- From: Harald Alvestrand <harald@alvestrand.no>
- Date: Mon, 02 Jan 2012 08:57:15 +0100
- To: "Tab Atkins Jr." <jackalmage@gmail.com>
- CC: Cullen Jennings <fluffy@cisco.com>, public-webrtc@w3.org, hta@google.com
On 12/30/2011 05:19 PM, Tab Atkins Jr. wrote: > On Thu, Dec 29, 2011 at 12:47 AM, Cullen Jennings<fluffy@cisco.com> wrote: >> I'll note that using strings instead of integers is somewhat crappy when an API call needs to be mapped to ENUMs in other programming languages such as C. > We've moved away from caring about languages other than Javascript > when designing web APIs; years of struggling with the turgid horror of > the original DOM (designed for easy compat with Java) taught us that > lesson. ^_^ This is a large part of the reason why we created WebIDL > rather than just continuing to use IDL. > > That said, if an API like this does need to be expressed in another > language where enums are more natural than strings, there's nothing > wrong with defining an enum in their binding.
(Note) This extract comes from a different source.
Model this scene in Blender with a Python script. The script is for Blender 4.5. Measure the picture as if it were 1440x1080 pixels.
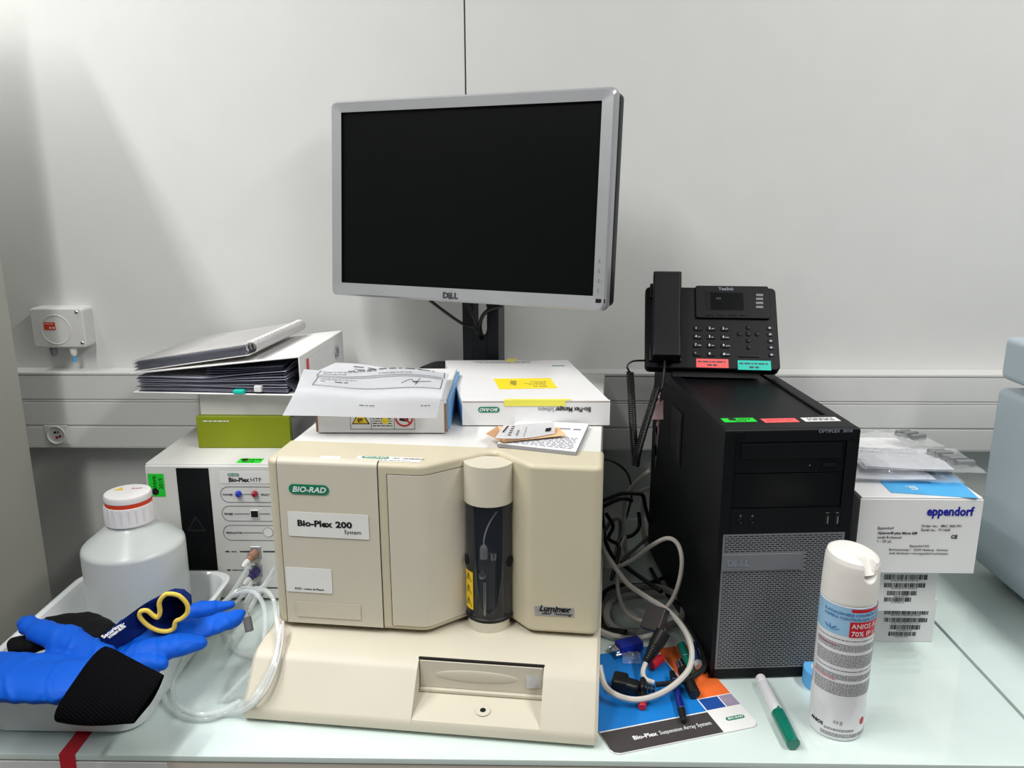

It should just stay out > of the web-facing API binding, which is meant to favor JS. I believe the conversion between a C enum, a Java enum (the 2 are *not* semantic equivalents) and a string should be possible to write as part of WebIDL-parsing/code generation, if needed. What worries me a bit about the WebIDL "enum" proposal is that the semantics of unspecified values is left to the binding, which makes it hard to generate consistent behaviour.